I don't know if I should jump in here, but there is some clear misunderstandings of tech going on here.
V-sync:
There are a few different scenarios with Vsync:
1) With triple buffering and DX (the most common scenario)
a) Below your refresh rate, your FPS hold strong, just like if you didn't have V-sync on, but you get varying latency between the frames
being displayed.
b) At your refresh rate, your frames get backed up, and you will always see one frame behind the most recently created one. This adds the most latency.
2) DX without triple buffering:
a) If you cannot maintain your refresh rate, your FPS takes a nose dive. You may find it wants to stay near half your refresh rate.
b) If you can maintain your refresh rate, you do not get the problems you do with triple buffering, where the older of 2 created frames is always displayed first. This has less latency than the triple buffering scenario.
3) OpenGL with triple buffering:
Unlike DirectX, OpenGL does not force every frame to be displayed, so when you reach your refresh rate, you don't gain additional latency beyond having to wait for the next refresh rate, unlike DX.
All forms of V-sync force frames to wait for the monitor to be in vertical blanking mode before they get displayed.
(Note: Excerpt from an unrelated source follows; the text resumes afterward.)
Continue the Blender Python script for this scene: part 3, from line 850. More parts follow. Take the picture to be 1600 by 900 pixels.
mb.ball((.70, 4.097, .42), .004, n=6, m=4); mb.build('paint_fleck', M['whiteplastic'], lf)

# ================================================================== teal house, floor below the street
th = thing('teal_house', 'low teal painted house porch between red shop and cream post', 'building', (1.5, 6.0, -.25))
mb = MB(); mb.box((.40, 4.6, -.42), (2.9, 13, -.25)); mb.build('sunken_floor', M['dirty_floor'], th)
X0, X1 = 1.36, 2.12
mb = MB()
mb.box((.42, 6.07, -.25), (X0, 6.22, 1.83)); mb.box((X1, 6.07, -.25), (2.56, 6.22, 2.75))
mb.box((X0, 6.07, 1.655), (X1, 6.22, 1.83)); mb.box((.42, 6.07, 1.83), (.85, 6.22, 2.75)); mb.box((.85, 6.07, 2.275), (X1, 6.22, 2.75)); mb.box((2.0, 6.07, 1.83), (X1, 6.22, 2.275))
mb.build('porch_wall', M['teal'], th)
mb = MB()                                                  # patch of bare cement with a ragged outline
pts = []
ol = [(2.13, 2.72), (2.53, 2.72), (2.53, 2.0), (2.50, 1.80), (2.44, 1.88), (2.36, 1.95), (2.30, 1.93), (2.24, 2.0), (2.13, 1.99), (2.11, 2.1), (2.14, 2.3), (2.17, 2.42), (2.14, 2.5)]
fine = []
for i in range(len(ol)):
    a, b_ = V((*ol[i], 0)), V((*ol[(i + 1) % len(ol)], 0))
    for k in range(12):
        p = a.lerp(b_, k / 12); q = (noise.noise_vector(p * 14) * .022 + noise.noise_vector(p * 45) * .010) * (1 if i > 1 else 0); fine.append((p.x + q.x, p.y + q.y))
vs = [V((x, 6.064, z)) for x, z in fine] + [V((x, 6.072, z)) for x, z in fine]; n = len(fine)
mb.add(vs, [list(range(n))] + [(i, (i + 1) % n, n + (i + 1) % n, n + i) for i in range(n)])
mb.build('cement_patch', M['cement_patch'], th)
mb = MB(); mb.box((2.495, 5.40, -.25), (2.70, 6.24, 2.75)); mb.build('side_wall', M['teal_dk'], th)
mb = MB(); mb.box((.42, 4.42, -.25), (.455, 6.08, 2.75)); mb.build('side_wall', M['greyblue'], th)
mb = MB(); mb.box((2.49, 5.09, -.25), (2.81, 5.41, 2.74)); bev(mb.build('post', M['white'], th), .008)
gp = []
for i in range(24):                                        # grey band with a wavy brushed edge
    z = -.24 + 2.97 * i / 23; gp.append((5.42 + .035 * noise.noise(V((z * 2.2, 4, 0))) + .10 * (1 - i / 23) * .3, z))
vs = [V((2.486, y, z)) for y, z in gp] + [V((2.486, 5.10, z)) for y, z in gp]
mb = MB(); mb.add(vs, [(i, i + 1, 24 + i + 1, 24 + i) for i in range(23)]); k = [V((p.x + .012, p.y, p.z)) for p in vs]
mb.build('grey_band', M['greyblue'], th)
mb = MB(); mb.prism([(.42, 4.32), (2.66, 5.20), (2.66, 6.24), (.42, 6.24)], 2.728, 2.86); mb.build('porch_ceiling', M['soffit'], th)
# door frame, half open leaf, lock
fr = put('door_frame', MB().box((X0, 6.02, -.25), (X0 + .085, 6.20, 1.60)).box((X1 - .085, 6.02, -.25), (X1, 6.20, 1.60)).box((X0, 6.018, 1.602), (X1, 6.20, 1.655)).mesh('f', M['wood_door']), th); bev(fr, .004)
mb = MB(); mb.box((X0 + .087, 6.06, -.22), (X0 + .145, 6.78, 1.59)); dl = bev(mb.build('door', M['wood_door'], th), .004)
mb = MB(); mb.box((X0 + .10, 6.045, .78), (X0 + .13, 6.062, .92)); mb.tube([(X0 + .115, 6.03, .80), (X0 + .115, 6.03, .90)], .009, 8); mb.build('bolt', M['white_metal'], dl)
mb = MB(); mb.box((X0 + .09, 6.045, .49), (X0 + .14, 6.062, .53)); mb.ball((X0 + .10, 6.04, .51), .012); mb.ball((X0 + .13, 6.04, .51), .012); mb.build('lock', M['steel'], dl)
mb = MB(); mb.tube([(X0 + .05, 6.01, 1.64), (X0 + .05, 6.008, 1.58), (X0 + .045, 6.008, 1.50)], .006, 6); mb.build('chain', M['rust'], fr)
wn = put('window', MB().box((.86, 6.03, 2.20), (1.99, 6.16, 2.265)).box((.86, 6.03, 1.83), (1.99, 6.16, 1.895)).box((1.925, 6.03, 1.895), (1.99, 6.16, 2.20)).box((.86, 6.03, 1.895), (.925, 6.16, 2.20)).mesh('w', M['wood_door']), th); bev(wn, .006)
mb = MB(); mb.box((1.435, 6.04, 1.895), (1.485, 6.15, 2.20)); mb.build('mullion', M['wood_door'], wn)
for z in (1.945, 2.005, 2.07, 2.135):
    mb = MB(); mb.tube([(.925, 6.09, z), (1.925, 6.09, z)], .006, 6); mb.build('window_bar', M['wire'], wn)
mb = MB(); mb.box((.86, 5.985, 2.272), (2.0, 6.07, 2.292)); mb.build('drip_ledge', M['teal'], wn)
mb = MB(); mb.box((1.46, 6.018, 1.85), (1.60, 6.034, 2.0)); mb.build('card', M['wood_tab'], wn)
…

That means there is always some latency and if your FPS cannot maintain your refresh rate, you will have frame times that jump between 1, 2 or 3 refresh times. That means your frame times will jump between 16.7ms, 33.3ms and if really bad, 40ms. This causes some stuttering.
Adaptive V-sync - is well liked by many, because it is a compromise between the good of V-sync and the good of not having V-sync. V-sync is good when you can maintain your refresh rate. V-sync causes stuttering when you can't. Adaptive V-sync turns V-sync off when you fail to reach your refresh rate, preventing stuttering, and turns it on when you are, removing tearing.
G-sync - is new, and changes everything. Instead of the GPU having to wait to send frames to the monitor to prevent tearing, or just sending it at any time, causing tearing. G-sync makes the display wait for the GPU. This means when the GPU finishes a frame, it sends it directly to the monitor, and the monitor shows it without delay, and without tearing. It removes tearing, stutter and latency.